Bisnis.com, JAKARTA - Teknologi gasifikasi batu bara untuk menghasilkan bahan baku plastik telah dikaji dua kali sejak 2009. Potensi penerapan teknologi ini dinilai besar mengingat ketersediaan batu bara rendah kalori dan mengandung methane tinggi. Namun, Asosiasi Pengusaha Batu Bara Indonesia masih mengkaji nilai tambah dari nilai investasi.
Deputi Executive Asosiasi Pengusaha Batu Bara Indonesia (APBI) Hendra Sinadia menyampaikan para anggota asosiasi masih mengkaji nilai tambah dari nilai investasi dalam pembangunan teknologi gasifikasi atau proses hilirisasi batu bara tersebut. Menurutnya, penerapan teknologi tersebut akan baik untuk meningkatkan nilai tambah batu bara berkalori rendah.
"Kata kuncinya di keekonomian. Kalau harga batu bara tinggi, buat apa [diubah]. Dan [menjual gas] itu tidak mudah, [investasi ini akan bergantung pada] bagaimana perkembangan harga gas," tuturnya kepada Bisnis, Rabu (8/5/2019).

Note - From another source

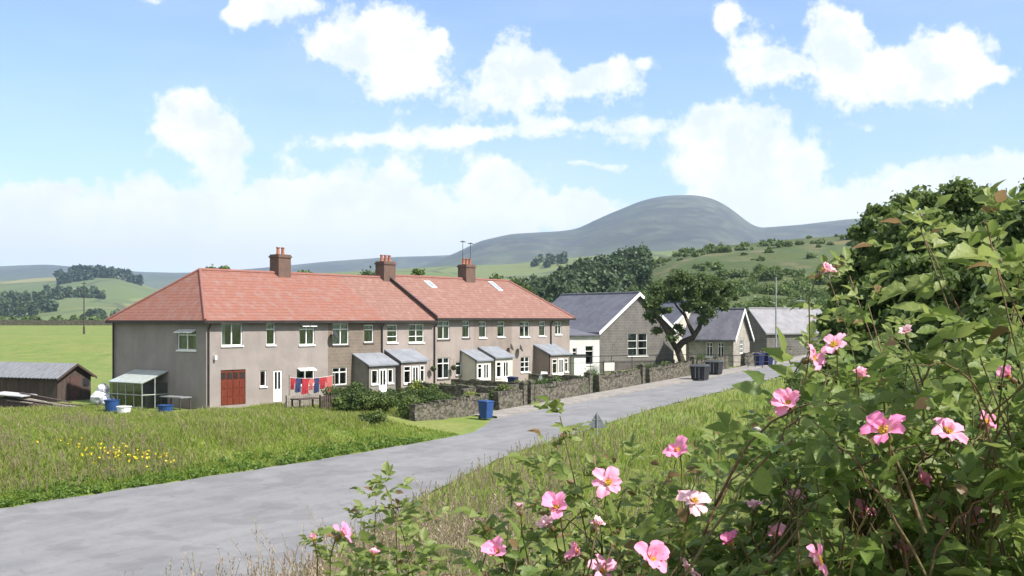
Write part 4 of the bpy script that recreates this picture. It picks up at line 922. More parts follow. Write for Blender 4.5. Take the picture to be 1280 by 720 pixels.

Berdasarkan ICE NewCastle Coal, harga batu bara acuan per Maret mencapai US$84,90 per ton. Adapun, APBI mencatat harga batu bara berkalori rendah atau 4.200 kcal/kg dibanderol di level US$40 per ton.
Hendra mengutarakan batu bara berkalori rendah mendominasi cadangan batu bara di Tanah Air. Menurutnya, cadangan batu bara nasional mencapai sekitar 37 miliar ton dan lebih dari setengahnya merupakan batu bara berkalori rendah.
Hendra menyarankan agar pemerintah dapat membangun kawasan industri hilirisasi batu bara untuk menghemat biaya produksi. Dengan demikian, para industri yang menikmati produk hilirisasi batu bara dapat langsung mengolah syngas menjadi fokus usahanya masing-masing seperti pupuk, bahan bakar, maupun petrokimia.